Task:
The lines from the top of the material through the line with "F = 740.0; VX" are to be set down exactly. Leave the pictures out.

Information shown:
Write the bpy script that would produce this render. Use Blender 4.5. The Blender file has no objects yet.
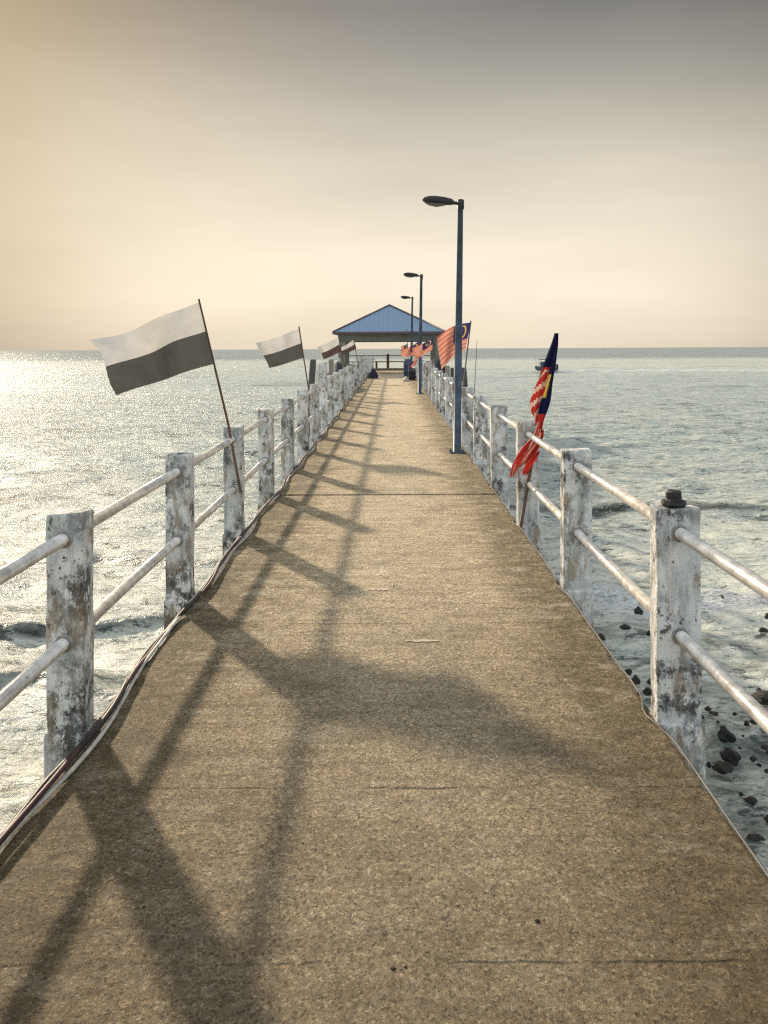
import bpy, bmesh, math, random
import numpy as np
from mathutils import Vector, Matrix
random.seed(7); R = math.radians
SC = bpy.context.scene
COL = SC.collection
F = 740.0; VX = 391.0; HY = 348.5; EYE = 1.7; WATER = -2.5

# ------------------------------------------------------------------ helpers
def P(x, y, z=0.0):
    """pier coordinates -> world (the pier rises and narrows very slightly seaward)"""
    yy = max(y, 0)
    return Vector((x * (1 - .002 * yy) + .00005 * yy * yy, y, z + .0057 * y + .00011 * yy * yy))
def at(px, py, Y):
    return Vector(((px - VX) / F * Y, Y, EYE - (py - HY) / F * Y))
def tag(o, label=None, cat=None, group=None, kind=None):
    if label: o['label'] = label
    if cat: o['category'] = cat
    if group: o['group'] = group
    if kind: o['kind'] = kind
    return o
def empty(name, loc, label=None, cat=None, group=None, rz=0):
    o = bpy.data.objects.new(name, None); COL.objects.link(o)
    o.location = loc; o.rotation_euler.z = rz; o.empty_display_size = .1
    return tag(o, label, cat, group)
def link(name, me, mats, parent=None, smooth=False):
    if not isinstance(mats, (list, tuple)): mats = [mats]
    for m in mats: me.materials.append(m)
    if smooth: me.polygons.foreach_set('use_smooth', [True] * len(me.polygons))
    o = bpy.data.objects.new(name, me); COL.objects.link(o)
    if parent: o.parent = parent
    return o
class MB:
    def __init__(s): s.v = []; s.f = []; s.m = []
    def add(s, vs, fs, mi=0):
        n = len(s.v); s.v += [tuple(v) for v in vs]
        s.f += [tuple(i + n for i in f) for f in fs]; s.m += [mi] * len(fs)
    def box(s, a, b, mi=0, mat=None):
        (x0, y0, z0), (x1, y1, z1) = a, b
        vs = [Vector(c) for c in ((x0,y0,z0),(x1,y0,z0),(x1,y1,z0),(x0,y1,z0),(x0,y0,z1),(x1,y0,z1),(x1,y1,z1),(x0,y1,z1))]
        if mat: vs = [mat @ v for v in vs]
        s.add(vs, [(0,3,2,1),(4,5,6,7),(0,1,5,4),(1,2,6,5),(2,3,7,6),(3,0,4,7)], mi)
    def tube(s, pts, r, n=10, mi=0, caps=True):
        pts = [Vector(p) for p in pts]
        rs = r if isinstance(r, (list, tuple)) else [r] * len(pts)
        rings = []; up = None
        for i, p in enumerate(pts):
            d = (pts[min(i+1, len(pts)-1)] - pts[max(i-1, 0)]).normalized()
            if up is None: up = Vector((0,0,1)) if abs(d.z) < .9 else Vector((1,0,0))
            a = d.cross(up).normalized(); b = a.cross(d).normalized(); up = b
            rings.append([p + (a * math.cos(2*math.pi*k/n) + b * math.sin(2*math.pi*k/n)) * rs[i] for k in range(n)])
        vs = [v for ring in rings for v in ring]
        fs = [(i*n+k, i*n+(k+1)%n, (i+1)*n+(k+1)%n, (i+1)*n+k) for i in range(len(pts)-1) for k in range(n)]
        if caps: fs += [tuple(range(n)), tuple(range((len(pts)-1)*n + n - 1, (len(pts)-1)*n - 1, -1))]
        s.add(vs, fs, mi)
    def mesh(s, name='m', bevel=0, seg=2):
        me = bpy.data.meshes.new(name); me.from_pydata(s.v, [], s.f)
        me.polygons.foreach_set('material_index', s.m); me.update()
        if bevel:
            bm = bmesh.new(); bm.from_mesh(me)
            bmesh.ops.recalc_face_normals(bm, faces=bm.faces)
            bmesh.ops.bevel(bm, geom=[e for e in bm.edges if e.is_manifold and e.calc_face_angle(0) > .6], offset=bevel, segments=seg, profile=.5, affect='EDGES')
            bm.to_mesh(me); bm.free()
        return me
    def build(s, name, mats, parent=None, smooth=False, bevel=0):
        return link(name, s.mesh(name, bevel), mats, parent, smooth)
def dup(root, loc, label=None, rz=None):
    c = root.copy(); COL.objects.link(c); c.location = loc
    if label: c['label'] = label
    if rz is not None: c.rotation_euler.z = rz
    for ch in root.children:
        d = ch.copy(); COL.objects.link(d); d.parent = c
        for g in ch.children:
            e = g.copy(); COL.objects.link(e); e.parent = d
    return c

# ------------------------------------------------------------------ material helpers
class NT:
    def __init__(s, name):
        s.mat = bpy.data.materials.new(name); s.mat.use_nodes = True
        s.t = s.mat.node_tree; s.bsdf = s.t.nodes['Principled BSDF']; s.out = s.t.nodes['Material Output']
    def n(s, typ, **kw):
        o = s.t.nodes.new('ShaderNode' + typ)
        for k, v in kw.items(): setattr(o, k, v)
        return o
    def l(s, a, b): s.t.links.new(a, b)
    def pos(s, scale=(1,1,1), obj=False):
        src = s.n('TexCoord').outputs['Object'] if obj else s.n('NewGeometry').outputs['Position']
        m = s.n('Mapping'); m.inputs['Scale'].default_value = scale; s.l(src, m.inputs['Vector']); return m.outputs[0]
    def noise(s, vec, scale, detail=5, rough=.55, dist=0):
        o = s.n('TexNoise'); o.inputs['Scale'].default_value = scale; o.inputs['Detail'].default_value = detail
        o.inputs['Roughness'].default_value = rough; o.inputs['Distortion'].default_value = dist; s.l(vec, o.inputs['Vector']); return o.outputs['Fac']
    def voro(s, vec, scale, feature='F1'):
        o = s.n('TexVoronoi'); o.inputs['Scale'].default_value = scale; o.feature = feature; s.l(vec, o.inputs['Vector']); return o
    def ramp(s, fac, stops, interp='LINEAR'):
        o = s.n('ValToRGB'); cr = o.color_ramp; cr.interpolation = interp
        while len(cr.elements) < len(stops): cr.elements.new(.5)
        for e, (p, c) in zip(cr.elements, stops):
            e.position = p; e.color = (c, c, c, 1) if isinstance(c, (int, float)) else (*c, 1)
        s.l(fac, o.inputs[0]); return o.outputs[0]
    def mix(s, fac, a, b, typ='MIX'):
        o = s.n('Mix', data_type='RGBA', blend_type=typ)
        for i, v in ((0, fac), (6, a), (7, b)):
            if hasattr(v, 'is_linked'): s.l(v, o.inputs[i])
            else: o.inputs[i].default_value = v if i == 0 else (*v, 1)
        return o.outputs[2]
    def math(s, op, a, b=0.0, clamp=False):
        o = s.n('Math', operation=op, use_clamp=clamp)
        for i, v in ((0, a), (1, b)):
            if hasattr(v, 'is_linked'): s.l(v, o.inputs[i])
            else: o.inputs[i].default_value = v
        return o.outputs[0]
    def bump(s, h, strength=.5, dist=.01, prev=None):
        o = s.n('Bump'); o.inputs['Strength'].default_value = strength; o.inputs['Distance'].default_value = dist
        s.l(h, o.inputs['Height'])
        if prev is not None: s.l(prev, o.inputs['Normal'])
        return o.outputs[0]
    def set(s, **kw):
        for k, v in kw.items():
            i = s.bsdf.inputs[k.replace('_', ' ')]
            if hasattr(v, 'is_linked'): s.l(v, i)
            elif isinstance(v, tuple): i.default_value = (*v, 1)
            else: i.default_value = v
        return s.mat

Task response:
Write the bpy script that would produce this render. Use Blender 4.5. The Blender file has no objects yet.
import bpy, bmesh, math, random
import numpy as np
from mathutils import Vector, Matrix
random.seed(7); R = math.radians
SC = bpy.context.scene
COL = SC.collection
F = 740.0; VX = 391.0; HY = 348.5; EYE = 1.7; WATER = -2.5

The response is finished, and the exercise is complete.